Kwa Languages
Kwa Languages
(Guinean languages), a family of languages spoken in the eastern part of the Ivory Coast, southern Ghana, Togo, Dahomey, and the southwestern part of Nigeria. The Kwa languages are spoken by approximately 34 million people (1967). According to the classification of the American scholar J. Greenberg, they constitute a subfamily of the Niger-Kordofanian language family. He includes in the Kwa language family the Kru, Ivory Coast Lagoon, Akan, Ga, and Adangbe language groups and the Ewe, Yoruba, Nupe, Bini, Ibo, and Ijo languages.

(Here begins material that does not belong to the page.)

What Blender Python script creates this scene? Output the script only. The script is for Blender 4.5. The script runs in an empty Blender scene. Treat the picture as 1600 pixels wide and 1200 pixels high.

The Kwa languages are of the isolating type. The consonant system includes coarticulated labio-velars: voiced gb and voiceless kp. In Ewe an alveolar consonant is opposed to a retroflex consonant. Tones, including tonal combinations (rising or falling), play an important role in distinguishing words. Most roots are monosyllabic. The rudiments of a noun class system, without concord, exist in the morphology of some languages (for example, Twi). In many Kwa languages, nouns have a special prefix marker (vowel or nasal) that distinguishes them from verbs (in Twi, Yoruba, Ewe, and Nupe). In the verb, grammatical functions are expressed by means of affixes, auxiliaries, reduction, and word order, and, less frequently, by changes in tone (Twi, Azande, Ewe).
REFERENCES
Hintze, U. Bibliographic der Kwa-Sprachen und der Togo-Restvölker. Berlin, 1959.Greenberg, J. H. The Languages of Africa. Bloomington, 1963.
Westermann, D. Languages of West Africa. London, 1970.